Overall, I loved the emotional connection I made with my music collection on the $400 Acoustic Energy Aego Sound3ar, but the spatial limitations of its simplistic audiophile design is definitely something I’d find frustrating over time for movie

and TV watching—you gain engagement with its sonic voicing and authoritative bass, while losing some on its lack of soundstaging and dimensionality. Still, it was definitely the music-lover’s choice here, and made me consider whether the Aego3, with its separate front speakers, might be an even better alternative for those who can spread them apart for a wider soundstage.

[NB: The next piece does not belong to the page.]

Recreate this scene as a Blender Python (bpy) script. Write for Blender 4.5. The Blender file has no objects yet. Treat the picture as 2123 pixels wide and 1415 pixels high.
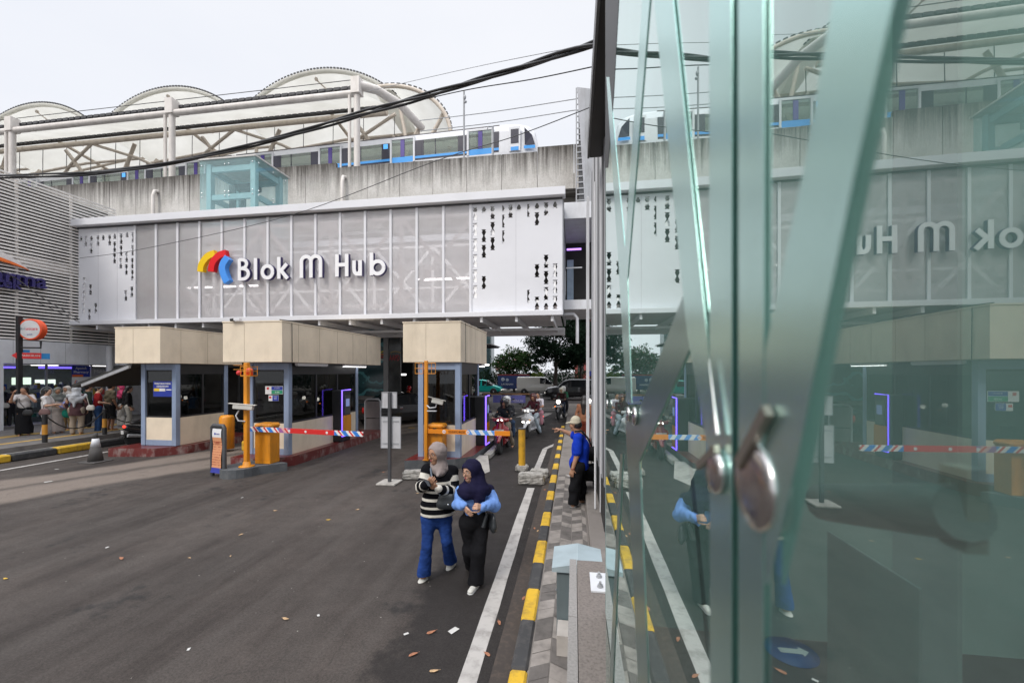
import bpy, bmesh, math, random
import numpy as np
from mathutils import Vector, Matrix, geometry
random.seed(7)
S = bpy.context.scene
COL = S.collection
R_ = math.radians

# ------------------------------------------------------------------ camera
HC = 2.45                      # eye height
TH = R_(8.6)                   # view is turned 8.6 degrees left of the road direction (+Y)
cd = bpy.data.cameras.new('camera'); cam = bpy.data.objects.new('camera', cd); COL.objects.link(cam)
cam.location = (0, 0, HC); cam.rotation_euler = (R_(90), 0, TH)
cd.sensor_width = 36; cd.lens = 850 / 2123 * 36; cd.shift_y = 62.5 / 2123
cd.clip_start = 0.01; cd.clip_end = 2000
cd.dof.use_dof = True; cd.dof.focus_distance = 9.0; cd.dof.aperture_fstop = 4.0
S.camera = cam

# ------------------------------------------------------------------ sky and sun (bright overcast)
SUN_EL, SUN_AZ = R_(44), R_(206)
w = bpy.data.worlds.new("World"); S.world = w; w.use_nodes = True
nt = w.node_tree; N = nt.nodes; L = nt.links; N.clear()
out = N.new('ShaderNodeOutputWorld'); bg = N.new('ShaderNodeBackground')
sky = N.new('ShaderNodeTexSky'); sky.sky_type = 'NISHITA'; sky.sun_disc = False
sky.sun_elevation = SUN_EL; sky.sun_rotation = SUN_AZ; sky.dust_density = 6; sky.air_density = 1.0
tc = N.new('ShaderNodeTexCoord'); mp = N.new('ShaderNodeMapping'); mp.inputs['Scale'].default_value = (1.2, 1.2, 3.0)
nz = N.new('ShaderNodeTexNoise'); nz.inputs['Scale'].default_value = 1.6; nz.inputs['Detail'].default_value = 5
cr = N.new('ShaderNodeValToRGB')
cr.color_ramp.elements[0].position = .3; cr.color_ramp.elements[0].color = (8.5, 8.75, 9.4, 1)
cr.color_ramp.elements[1].position = .72; cr.color_ramp.elements[1].color = (9.1, 9.25, 9.7, 1)
mx = N.new('ShaderNodeMix'); mx.data_type = 'RGBA'; mx.inputs[0].default_value = .93
L.new(tc.outputs['Generated'], mp.inputs[0]); L.new(mp.outputs[0], nz.inputs['Vector']); L.new(nz.outputs['Fac'], cr.inputs[0])
L.new(sky.outputs[0], mx.inputs[6]); L.new(cr.outputs[0], mx.inputs[7])
# the cloud cover is brighter towards the zenith, as an overcast sky is
sx = N.new('ShaderNodeSeparateXYZ'); L.new(tc.outputs['Generated'], sx.inputs[0])
mr = N.new('ShaderNodeMapRange'); mr.inputs[1].default_value = .70; mr.inputs[2].default_value = 1.0
mr.inputs[3].default_value = 1.0; mr.inputs[4].default_value = 3.4
L.new(sx.outputs[2], mr.inputs[0])
vm = N.new('ShaderNodeVectorMath'); vm.operation = 'SCALE'
L.new(mx.outputs[2], vm.inputs[0]); L.new(mr.outputs[0], vm.inputs['Scale'])
L.new(vm.outputs[0], bg.inputs[0]); bg.inputs[1].default_value = .092
L.new(bg.outputs[0], out.inputs[0])
sd = bpy.data.lights.new('sun', 'SUN'); sun = bpy.data.objects.new('sun', sd); COL.objects.link(sun)
sd.energy = 1.55; sd.angle = R_(18); sd.color = (1, .96, .9)
sun.rotation_euler = Vector((math.sin(SUN_AZ) * math.cos(SUN_EL), math.cos(SUN_AZ) * math.cos(SUN_EL), math.sin(SUN_EL))).to_track_quat('Z', 'Y').to_euler()
S.view_settings.view_transform = 'Standard'; S.view_settings.look = 'None'
S.view_settings.exposure = 0.24; S.view_settings.gamma = 1; S.view_settings.use_curve_mapping = False
S.cycles.max_bounces = 10; S.cycles.transparent_max_bounces = 16
S.cycles.glossy_bounces = 5; S.cycles.transmission_bounces = 6
S.cycles.sample_clamp_indirect = 6

# ------------------------------------------------------------------ pixel helpers (photo pixels, 2123 wide)
Fv = (-math.sin(TH), math.cos(TH)); Rv = (math.cos(TH), math.sin(TH))
def _d(x):
    u = (x - 1061.5) / 850
    return Fv[0] + u * Rv[0], Fv[1] + u * Rv[1]
def G(x, y, z=0.0):            # point of a horizontal plane at height z
    Z = (HC - z) * 850 / (y - 770); d = _d(x); return Vector((Z * d[0], Z * d[1], z))
def AY(x, y, Y):               # point of the vertical plane Y
    d = _d(x); Z = Y / d[1]; return Vector((Z * d[0], Y, HC + (770 - y) * Z / 850))
def AX(x, y, X):               # point of the vertical plane X
    d = _d(x); Z = X / d[0]; return Vector((X, Z * d[1], HC + (770 - y) * Z / 850))
def J(x, y, Z):                # point at camera depth Z
    d = _d(x); return Vector((Z * d[0], Z * d[1], HC + (770 - y) * Z / 850))

# ------------------------------------------------------------------ materials
MATS = {}
def _new(name):
    m = bpy.data.materials.new(name); m.use_nodes = True; MATS[name] = m
    t = m.node_tree; return m, t.nodes, t.links, t.nodes['Principled BSDF']
def _noise(n, l, scale, detail=4, vec=None, stretch=None, coord='Object', rough=.55):
    t = n.new('ShaderNodeTexCoord'); z = n.new('ShaderNodeTexNoise'); z.inputs['Scale'].default_value = scale
    z.inputs['Detail'].default_value = detail; z.inputs['Roughness'].default_value = rough
    o = t.outputs[coord]
    if stretch:
        p = n.new('ShaderNodeMapping'); p.inputs['Scale'].default_value = stretch; l.new(o, p.inputs[0]); o = p.outputs[0]
    l.new(o, z.inputs['Vector']); return z.outputs['Fac']
def _ramp(n, l, fac, stops, const=False):
    r = n.new('ShaderNodeValToRGB'); e = r.color_ramp.elements
    if const: r.color_ramp.interpolation = 'CONSTANT'
    while len(e) < len(stops): e.new(.5)
    for k, (p, c) in enumerate(stops): e[k].position = p; e[k].color = (*c, 1) if len(c) == 3 else c
    l.new(fac, r.inputs[0]); return r.outputs[0]
def _mix(n, l, fac, a, b, mode='MIX'):
    x = n.new('ShaderNodeMix'); x.data_type = 'RGBA'; x.blend_type = mode
    for i, v in ((0, fac), (6, a), (7, b)):
        if isinstance(v, (int, float)): x.inputs[i].default_value = v
        elif isinstance(v, tuple): x.inputs[i].default_value = (*v, 1) if len(v) == 3 else v
        else: l.new(v, x.inputs[i])
    return x.outputs[2]
def _math(n, l, op, a, b=0.0, c=None):
    x = n.new('ShaderNodeMath'); x.operation = op
    for i, v in ((0, a), (1, b), (2, c)):
        if v is None: continue
        if isinstance(v, (int, float)): x.inputs[i].default_value = v
        else: l.new(v, x.inputs[i])
    return x.outputs[0]
def _bump(n, l, b, fac, strength=.3, dist=.01):
    u = n.new('ShaderNodeBump'); u.inputs['Strength'].default_value = strength; u.inputs['Distance'].default_value = dist
    l.new(fac, u.inputs['Height']); l.new(u.outputs[0], b.inputs['Normal'])
def sc(c, f): return tuple(min(1, x * f) for x in c)
def pm(name, c, rough=.55, metal=0.0, var=.18, scale=4.0, bump=0.0, bscale=40, dist=.01, stretch=None, spec=.5, coat=0, sheen=0):
    if name in MATS: return MATS[name]
    m, n, l, b = _new(name)
    f = _noise(n, l, scale, 5, stretch=stretch)
    l.new(_ramp(n, l, f, [(.28, sc(c, 1 - var)), (.5, c), (.75, sc(c, 1 + var * .6))]), b.inputs['Base Color'])
    b.inputs['Roughness'].default_value = rough; b.inputs['Metallic'].default_value = metal
    b.inputs['Specular IOR Level'].default_value = spec; b.inputs['Coat Weight'].default_value = coat
    if sheen: b.inputs['Sheen Weight'].default_value = sheen
    if bump: _bump(n, l, b, _noise(n, l, bscale, 4), bump, dist)
    return m
def dirty(name, c, dirt=(.12, .1, .08), amt=.5, rough=.6, scale=3, metal=0, stretch=(1, 1, .25)):
    """paint with grime in vertical runs"""
    if name in MATS: return MATS[name]
    m, n, l, b = _new(name)
    f = _noise(n, l, scale, 6, stretch=stretch, rough=.65); g = _noise(n, l, 2.2, 3)
    k = _ramp(n, l, f, [(.48, (0, 0, 0)), (.75, (amt,) * 3)])
    base = _ramp(n, l, g, [(.3, sc(c, .92)), (.7, sc(c, 1.05))])
    l.new(_mix(n, l, k, base, dirt), b.inputs['Base Color'])
    b.inputs['Roughness'].default_value = rough; b.inputs['Metallic'].default_value = metal
    _bump(n, l, b, _noise(n, l, 30, 3), .08, .01)
    return m
def emit(name, c, s, base=(.8, .8, .8)):
    if name in MATS: return MATS[name]
    m, n, l, b = _new(name); b.inputs['Base Color'].default_value = (*base, 1)
    b.inputs['Emission Color'].default_value = (*c, 1); b.inputs['Emission Strength'].default_value = s
    return m
def glassy(name, tint, ior=1.5, rough=0.0, spec_col=(1, 1, 1), haze=0.0, hazecol=(.5, .6, .6)):
    """a pane: mirror reflection by Fresnel, the rest passes tinted"""
    if name in MATS: return MATS[name]
    m = bpy.data.materials.new(name); m.use_nodes = True; MATS[name] = m
    n = m.node_tree.nodes; l = m.node_tree.links; n.clear()
    o = n.new('ShaderNodeOutputMaterial'); x = n.new('ShaderNodeMixShader'); lw_ = n.new('ShaderNodeLayerWeight'); lw_.inputs[0].default_value = .5; r0 = ((ior - 1) / (ior + 1)) ** 2
    fr = _math(n, l, 'ADD', _math(n, l, 'MULTIPLY', _math(n, l, 'POWER', lw_.outputs['Facing'], 5.0), 1 - r0), r0)
    t = n.new('ShaderNodeBsdfTransparent'); t.inputs[0].default_value = (*tint, 1)
    g = n.new('ShaderNodeBsdfGlossy'); g.inputs[0].default_value = (*spec_col, 1); g.inputs['Roughness'].default_value = rough
    ts = t.outputs[0]
    if haze:
        d = n.new('ShaderNodeBsdfDiffuse'); d.inputs[0].default_value = (*hazecol, 1)
        h = n.new('ShaderNodeMixShader'); h.inputs[0].default_value = haze
        l.new(ts, h.inputs[1]); l.new(d.outputs[0], h.inputs[2]); ts = h.outputs[0]
    l.new(fr, x.inputs[0]); l.new(ts, x.inputs[1]); l.new(g.outputs[0], x.inputs[2]); l.new(x.outputs[0], o.inputs[0])
    return m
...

The Vizio SB3851-D0 was acceptable for music and ultimately compromised (like the Yamaha) in the deep-bass department. But was an awesome movie system that, with its separate rear speakers, brought the magic of true surround sound and soundstage depth to a $300 soundbar. That counts for a lot.

The Yamaha YAS-106 was just a great all-around contender—good on music, good on movies, though with the expected limited bass output and spatial characteristics. Still, for just 200 bucks, it wowed me with its sensational value. Utilizing its sub out for a decent $100 subwoofer (think Monoprice/Dayton Audio, for example) would make for a terrific low-budget combo.

Finally, the Zvox SB500, for $500, was downright astonishing for its bass output and dynamic headroom on both music and movies, and delivered the best virtual surround and biggest image of any of the bars save the rear-speaker-assisted Vizio. If you can’t have or just don’t want the extra subwoofer box, you really won’t miss it with this one-piece solution.

So there you have it. All perfectly recommendable at their price, and perhaps perfect for your unique situation and tastes. I wouldn’t have thought it going in, but it would appear that cheap home theater can be good home theater, after all.